1.     UNIVERSAL BROTHER-SISTERHOOD:
Form the beginning Francis was aware that he was founding an order that was wholly different from all the previous monastic orders. His call was specifically to replicate ‘a life lived according to the pattern of the gospel’ and his gospel life was expressly a witness to ‘fraternitas’ or brotherhood, which was its basic focus. To Francis fraternity meant being ‘members of one household’ and a brotherhood of evangelical witness that was accomplished first within the fraternity itself, and then extended to others and even to the entire creation. It was truly a ‘universal brother-sisterhood’. Keeping the model of Christ and the apostles before him, Francis greatly desired to form his brotherhood for mutual service by the simple acceptance and plain co-penetration of each and every member in the everyday life of the fraternity. Such a fraternity of brothers therefore could admit differences but never any of the inequalities, on account of either their origin or their intellectual capacity, either the office fulfilled in the internal structure of the order or even the ordination to sacred orders. The ordained brothers were in truth specifically understood as ‘the ministers and servants’ of all the brothers, in the strict gospel sense of the words.

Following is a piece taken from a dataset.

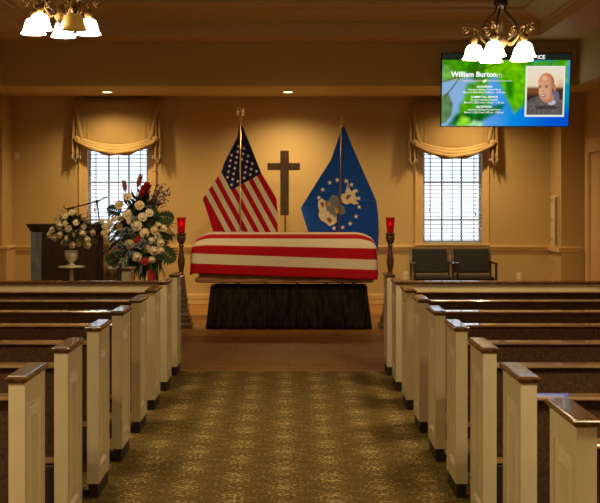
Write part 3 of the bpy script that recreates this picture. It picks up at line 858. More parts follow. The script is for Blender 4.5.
for (sx, sy) in ((329.8, 182.7), (322.9, 189.6), (318.9, 197.6), (337.2, 180), (346, 180.9), (351.7, 184.7), (356.2, 190.9), (358.7, 198.3), (359.2, 207), (356.2, 216.5), (350.2, 223.7), (342.8, 227.4), (334, 228.2)):
    x, z = loc2(sx, sy, ox); star_on(b, x, z, 2.6 * SC, aff, 1, .12, .012)
cloth = obj('flag_cloth', b, ['afblue', 'star'], root)
b = NB()
def patch(pts, mi, lift):
    c2 = [(x / 4.02 + 295, y / 4.02 + 115) for x, y in pts]
    pl = [loc2(a, q, ox) for a, q in resample(c2, 1.2)]
    cx = sum(p_[0] for p_ in pl) / len(pl); cz = sum(p_[1] for p_ in pl) / len(pl)
    ctr = b.verts.new((cx, aff(cx, cz) - lift, cz)); ring = [b.verts.new((x, aff(x, z) - lift, z)) for x, z in pl]
    mid = [b.verts.new(((x + cx) / 2, aff((x + cx) / 2, (z + cz) / 2) - lift, (z + cz) / 2)) for x, z in pl]
    for k in range(len(pl)):
        j = (k + 1) % len(pl)
        f = b.faces.new((ctr, mid[k], mid[j])); f.material_index = mi
        f = b.faces.new((mid[k], ring[k], ring[j], mid[j])); f.material_index = mi
cr, gr, go, br_ = 0, 1, 2, 3
patch([(93, 345), (108, 334), (120, 345), (140, 352), (158, 372), (166, 400), (168, 430), (155, 440), (138, 447), (122, 432), (105, 424), (94, 405), (98, 385), (92, 365)], cr, .013)
patch([(120, 352), (135, 340), (150, 320), (170, 325), (178, 350), (200, 372), (203, 392), (186, 402), (172, 395), (160, 412), (150, 398), (143, 402), (136, 386), (128, 388), (126, 370)], gr, .018)
patch([(158, 372), (172, 374), (176, 392), (164, 396)], go, .022)
patch([(130, 352), (142, 350), (146, 364), (136, 368)], go, .022)
patch([(102, 352), (114, 350), (118, 365), (108, 372)], br_, .018)
patch([(125, 415), (140, 412), (150, 425), (138, 434)], br_, .018)
patch([(190, 352), (185, 332), (188, 316), (200, 318), (206, 298), (213, 262), (220, 296), (228, 308), (238, 298), (244, 308), (241, 322), (249, 332), (246, 345), (258, 356), (238, 360), (222, 353), (208, 361)], cr, .013)
patch([(204, 334), (208, 322), (220, 318), (226, 324), (218, 334), (210, 342)], br_, .018)
patch([(214, 268), (217, 285), (214, 300), (210, 292)], gr, .018)
obj('emblem', b, ['embcream', 'embgrey', 'embgold', 'embbrown'], root)
pole(root, loc2(341.6, 0, ox)[0], loc2(337, 0, ox)[0], loc2(0, 127, ox)[1], 'spear')

# ================================================================== CROSS
yc = 16.9
p = at(284.5, 0, yc); k = yc / F
t = thing('standing_cross', 'plain dark wooden cross on a thin rod between the two flags', 'cross', (p.x, yc, 0))
Z = lambda py: H - (py - CY) * k
bm = NB(); box(bm, -4.2 * k, 4.4 * k, -.025, .025, Z(215.3), Z(150.6)); obj('upright', bm, 'crosswood', t, bevel=.004)
bm = NB(); box(bm, -17 * k, -4.2 * k, -.025, .025, Z(170.2), Z(163)); box(bm, 4.4 * k, 15.4 * k, -.025, .025, Z(170.2), Z(163)); obj('crossbar', bm, 'crosswood', t, bevel=.004)
bm = NB(); tube(bm, [(.01, 0, .03), (.01, 0, Z(215.5))], .011, 10); obj('rod', bm, 'gold', t)
bm = NB(); lathe(bm, [(.17, 0), (.17, .015), (.05, .03), (.02, .05)], (.01, 0, 0), 24); obj('stand_base', bm, 'gold', t)

# ================================================================== LECTERN, MICROPHONE, CHEST
yl = 15.0; k = yl / F
zt = H - (224 - CY) * k
xl, xr = at(27, 0, yl).x, at(105, 0, yl).x
cxl = (xl + xr) / 2; hw = (xr - xl) / 2
t = thing('lectern', 'wide dark wooden lectern with a bluish reflection painted on its corner panel, behind the white bouquet', 'lectern', (cxl, yl, 0))
wl = 12 * k
bm = NB()
loft(bm, [[(-hw + wl + .04, 0, z), (hw - wl - .04, 0, z), (hw - .04, .14, z), (hw - .04, .55, z), (-hw + .04, .55, z), (-hw + .04, .06, z)] for z in (.02, zt - .04)])
obj('body', bm, 'darkwood', t)
bm = NB()
for i in range(5):
    x0 = -hw + wl + .06 + i * .135
    frustum(bm, x0, x0 + .10, -.016, 0, .15, .0, 0, zt - .12)
obj('front_panel', bm, 'darkwood', t, bevel=.005)
bm = NB(); loft(bm, [[(-hw + .035, .06, z), (-hw + wl + .03, -.006, z), (-hw + wl + .03, .005, z), (-hw + .035, .07, z)] for z in (.06, zt - .10)]); obj('corner_panel', bm, 'bluereflect', t)
bm = NB()
for z0, z1, e in ((zt - .085, zt - .05, 0.0), (zt - .05, zt - .02, .025), (zt - .02, zt, .04)):
    loft(bm, [[(-hw + wl + .02 - e, -.02 - e, z), (hw - wl - .02 + e, -.02 - e, z), (hw - .02 + e, .12, z), (hw - .02 + e, .56 + e, z), (-hw + .02 - e, .56 + e, z), (-hw + .02 - e, .04, z)] for z in (z0, z1)])
obj('top', bm, 'darkwood', t)
bm = NB(); loft(bm, [[(-hw + wl, -.03, z), (hw - wl, -.03, z), (hw - .01, .12, z), (hw - .01, .57, z), (-hw + .01, .57, z), (-hw + .01, .04, z)] for z in (0, .09)]); obj('base', bm, 'darkwood', t)

ym = 15.3
pb = at(99.5, 222, ym)
t = thing('microphone_stand', 'black boom microphone on a short stand on top of the lectern', 'microphone', (pb.x, ym, zt))
q = lambda px, py, dy=0: at(px, py, ym) - Vector((pb.x, ym, zt)) + Vector((0, dy, 0))
bm = NB(); lathe(bm, [(.075, 0), (.075, .012), (.03, .022), (.012, .03)], n=20); obj('base', bm, 'black', t)
bm = NB(); c1 = q(97, 201.5); tube(bm, [(0, 0, .02), (c1.x, 0, c1.z)], .009, 8); obj('upright', bm, 'black', t)
bm = NB(); tube(bm, [q(107.5, 196.5, .02), q(97, 201.5), q(73, 207.8, -.05)], .008, 8); obj('boom', bm, 'black', t)
bm = NB(); blob(bm, q(97, 201.5), .022, 10, 6); obj('clutch', bm, 'black', t)
bm = NB(); a, b_ = q(75, 207.2, -.05), q(69, 211, -.06); tube(bm, [a, (a * 2 + b_) / 3, b_, b_ + (b_ - a) * .12], [.012, .016, .022, .008], 10); tube(bm, [q(73, 207.5, -.05), q(66, 209, -.06), q(64.5, 206, -.06)], .008, 6); obj('microphone', bm, 'black', t)

yc2 = 15.95; k = yc2 / F
t = thing('wooden_chest', 'low brown wooden chest between the lectern and the flower spray', 'chest', (at(116, 0, yc2).x, yc2, 0))
zt2 = H - (266.5 - CY) * k
bm = NB(); box(bm, -.13, .13, -.15, .17, .05, zt2 - .10); obj('body', bm, 'chest', t, bevel=.008)
bm = NB(); rings = [[(-.145 + e, -.165 + e, z), (.145 - e, -.165 + e, z), (.145 - e, .185 - e, z), (-.145 + e, .185 - e, z)] for e, z in ((.0, zt2 - .10), (0, zt2 - .07), (.01, zt2 - .03), (.04, zt2 - .005), (.06, zt2))]
loft(bm, rings); obj('lid', bm, 'chest', t)
for sx in (-.105, .105):
    for sy in (-.12, .14):
        bm = NB(); lathe(bm, [(.02, 0), (.03, .02), (.025, .05)], (sx, sy, 0), 10); obj('foot', bm, 'chest', t)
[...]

              It is precisely this type of fraternity that the first capuchins tried to re-establish from within. Verily theirs was a brotherhood of voluntary poor men, free and happy, fraternal zing and loving, open and simple. The simplicity was all the more visible in as much as there was a total leveling of the brothers, according to the pattern of love and faith. Famous theologians, renowned preachers, persons of high nobility, all lived in brotherly equality within the fraternities, no seldom governed by a simple brother. In order to guarantee at all times this atmosphere of  fraternal intimacy and evangelical vibration, the constitutions laid it down that numerically the fraternities be neither too big and crowded nor too small and be individualistic, becoming thereby less vital. The first chronicles of the order do indeed give us a beautiful and picturesque account of this simple fraternal life of the capuchins, almost worthy of the times of st. Francis himself. It is therefore importance to bear in mind that ‘fraternal life is always and everywhere to be basic requirement of the formation process’ and for the individual fraternities to be capable of carrying out the task of formation, they should draw inspiration and encouragement from the primary fraternity, that is provincial fraternity.